From the condition that the divergence of P vanishes, I am to deduce that
$$\frac{d}{dr}(r^2 P_n(r)) = 2r P_t(r)$$

As I've got little to no experience with tensors (especially when they're in dyadic form), I'm at a loss here.For a vector field A one would calculate the divergence as
$${1 \over r^2}{\partial \left( r^2 A_r \right) \over \partial r} + {1 \over r\sin\theta}{\partial \over \partial \theta} \left( A_\theta\sin\theta \right) + {1 \over r\sin\theta}{\partial A_\phi \over \partial \phi}$$

I tried throwing stuff into here, and ended up with nonsense:
$$\frac{d}{dr}(r^2 P_n(r)) + \cot(\theta) r P_t(r) = 0$$

First off, it's important to notice that the divergence of a second rank tensor will be a vector.

What you seem to have done is say that

$$\mathbf{\nabla}\cdot P(r)=\mathbf{\nabla}\cdot\left(P_n(r)\mathbf{e}_r + P_t(r)(\mathbf{e}_\theta+\mathbf{ e}_\varphi)\right)=0$$

(from which you obtain $\frac{d}{dr}(r^2 P_n(r)) + \cot(\theta) r P_t(r) = 0$)

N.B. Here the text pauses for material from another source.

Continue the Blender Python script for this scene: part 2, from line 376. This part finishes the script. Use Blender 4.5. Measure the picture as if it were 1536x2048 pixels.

Of course, this is utter nonsense.

Since you are given $P(r)$ in dyadic form, the easiest way to compute its divergence is probably to continue working in dyadic form and make use of the following product rule (which is a natural extension for the usual vector calculus rule involving the divergence of the product of a scalar and a vector):

$$\mathbf{\nabla}\cdot (\mathbf{A}\mathbf{B})=\mathbf{B}(\mathbf{\nabla}\cdot \mathbf{A})+\mathbf{A}\cdot(\mathbf{\nabla}\mathbf{B})$$

$$\implies \mathbf{\nabla}\cdot \left[ P_n(r)\mathbf{e}_r\mathbf{e}_r + P_t(r)(\mathbf{e}_{\theta}\mathbf{e}_{\theta}+\mathbf{e}_{\varphi}\mathbf{e}_{\varphi}) \right] = \left[\mathbf{e}_r (\mathbf{\nabla}\cdot \mathbf{P_n(r)\mathbf{e}_r})+\mathbf{P_n(r)\mathbf{e}_r}\cdot(\mathbf{\nabla}\mathbf{e}_r)\right]$$

$$+ \left[\mathbf{e}_\theta (\mathbf{\nabla}\cdot \mathbf{P_t(r)\mathbf{e}_\theta})+\mathbf{P_t(r)\mathbf{e}_\theta}\cdot(\mathbf{\nabla}\mathbf{e}_\theta)\right] + \left[\mathbf{e}_\varphi (\mathbf{\nabla}\cdot \mathbf{P_t(r)\mathbf{e}_\varphi})+\mathbf{P_t(r)\mathbf{e}_\varphi}\cdot(\mathbf{\nabla}\mathbf{e}_\varphi)\right]$$

The desired result then follows by inspection of the radial component of $\mathbf{\nabla}\cdot P(r)$.